The final step, about two years from now, will be testing technology for autonomous behavior: Autonomous behavior will enable a UAS to continue flying safely if it loses its data link. When pilots of manned aircraft lose communication, they follow certain protocols. UAS need to do the same. The technology will need to enable the aircraft to make a decision on its own, such as locating the nearest airport and landing or making an emergency landing without causing harm to people or property, Postnikov says.

“It would follow all of the established airman protocols that will lead to a safe outcome,” he adds.

Schnell says the complicated part about flying a UAS is giving it the ability to see and avoid in the absence of a human on the ground directing its path. And until that happens, UAS won’t be routinely allowed to fly in the same space as manned aircraft.

“It needs to play by all the rules we expect from a human aircraft operator,” Schnell says.

With FAA approval will come new business opportunities for Rockwell Collins as an enabler of safe UAS operations, Postnikov says.

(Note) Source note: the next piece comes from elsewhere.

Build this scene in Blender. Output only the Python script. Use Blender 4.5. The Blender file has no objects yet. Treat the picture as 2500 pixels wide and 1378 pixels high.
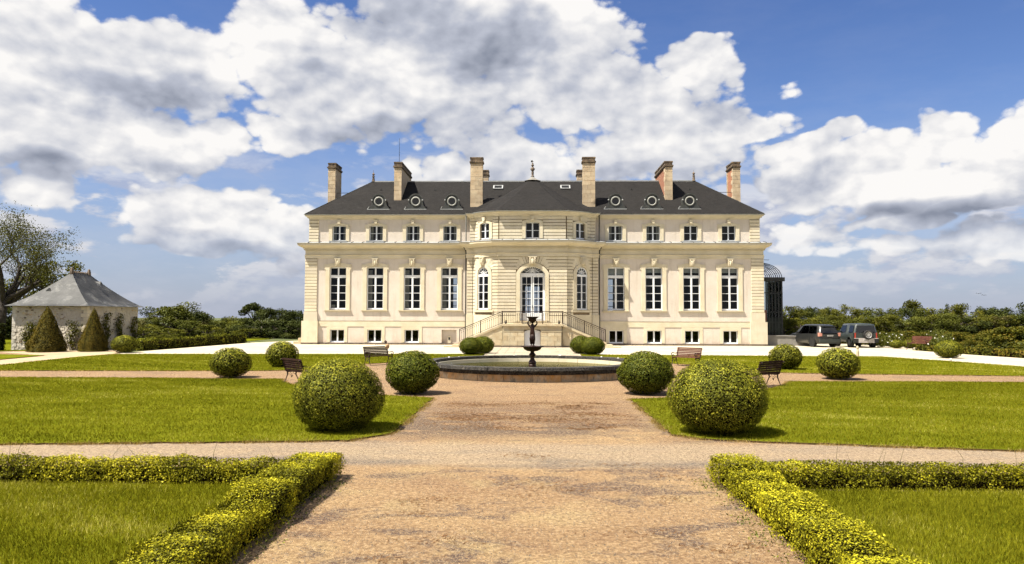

“As the airspace continues to grow with both manned and unmanned vehicles, Rockwell Collins will be well positioned to provide solutions that ensure positive outcomes when things don’t go as planned,” he says.

And for OPL, the benefit is being involved in the development of new technology so staff and UI engineering students remain on the cutting edge. The 18-year relationship between Rockwell Collins and OPL also is invaluable, Schnell says.

“It’s the ongoing nature of the work that’s critical,” he says. “We deliver quality work to them, and hopefully sometimes we over-deliver.

“A lot of people talk about how it can be done and we’re doing it. That’s one of the great differentiators for our team.”